Classical Cinema SIG for SCMS?

On Twitter, I tossed out a quick idea that maybe it's time for there to be a Scholarly Interest Group (SIG) for SCMS geared toward those of us who work on classical cinema. There is a good reasons there hasn't been one up until now: SIGs have emerged to champion emerging research areas or those historically overlooked in the fields of US- and Canadian-based cinema and media studies. Classical Hollywood in particular was the canonical and culturally dominant hegemon at the center of film studies stretching back through the history of the Society, going to the SCS days. Why carve out a interest group niche for something that was already established and widespread?

I think there are two reasons it's time to do just that. First, it's hard for me not to see SIGs gaining in importance in SCMS. There's currently not anything like the divisions at the MLA Convention, neatly organized along clear subdisciplinary lines. Maybe they'll never have that rigidity or clarity. But the conference's and society's continued growth means that there's going to be increasing pressure for sub-division, and the SIGs and Caucuses are a logical mechanism to manage this pressure. If these do become more important, than SIGs no longer need to be limited by the emerging or "minority" approaches in the discipline, but even heretofore dominant approaches may find a need for organizational representation.

Second, classical cinema studies is not as dominant as it used to be. There are still a good number of papers on classical Hollywood at the conference, but not as many as there used to be. Papers on the studio periods of other national cinemas are much sparser. I wouldn't want to put forth the case for a SIG as a rearguard action to preserve the status quo of a canon - it's great that both contemporary cinema and alternative practices are getting more of their due. But a SIG can provide a form and cohesion to what now feels scattershot. SIGs provide community and help for a collective agenda setting and in the process raise the profile for excellent work that is already being done.

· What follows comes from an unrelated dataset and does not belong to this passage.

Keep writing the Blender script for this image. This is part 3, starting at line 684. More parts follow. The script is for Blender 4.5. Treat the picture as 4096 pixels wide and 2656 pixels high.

These goals seem particularly vital because classical cinema studies is actually a dynamic area now, hardly dead despite the sense of many in the field that the area is too well charted and everything has already been said. Not to make an exhaustive list, I would point to a few trends worth highlighting:

  • The availability of films (via video, cable TV, etc) has radically transformed our understanding of the period, both popularly and academically.
  • An generational difference from the period compared to the flurry of scholarship in the 1970s and 80s means that scholars have a different relation to the period and are asking different questions. 
  • Scholarship has increasingly reappraised the criticism contemporary to the films themeselves, opening up a dynamic account of the history of writing on film. The scholars of "useful cinema" have impacted how we see even the history of entertainment cinema.
  • Work in other areas, such as transitional cinema, have challenged and refined canonical accounts of classical cinema. Incidentally, this is one reason I think limiting the purview to "classical Hollywood" would be a mistake.
  • There is sometimes a sense of stalled impasse after the theory/history debates of the 1990s, but I see an opportunity. Classical cinema is one key area in which scholars often work across these disciplinary traditions and combine them in innovative ways.

For these reasons and more, I would love to see a Classical Cinema SIG. I honestly don't know how much groundswell of support the idea would have, but it's worth putting the idea out there.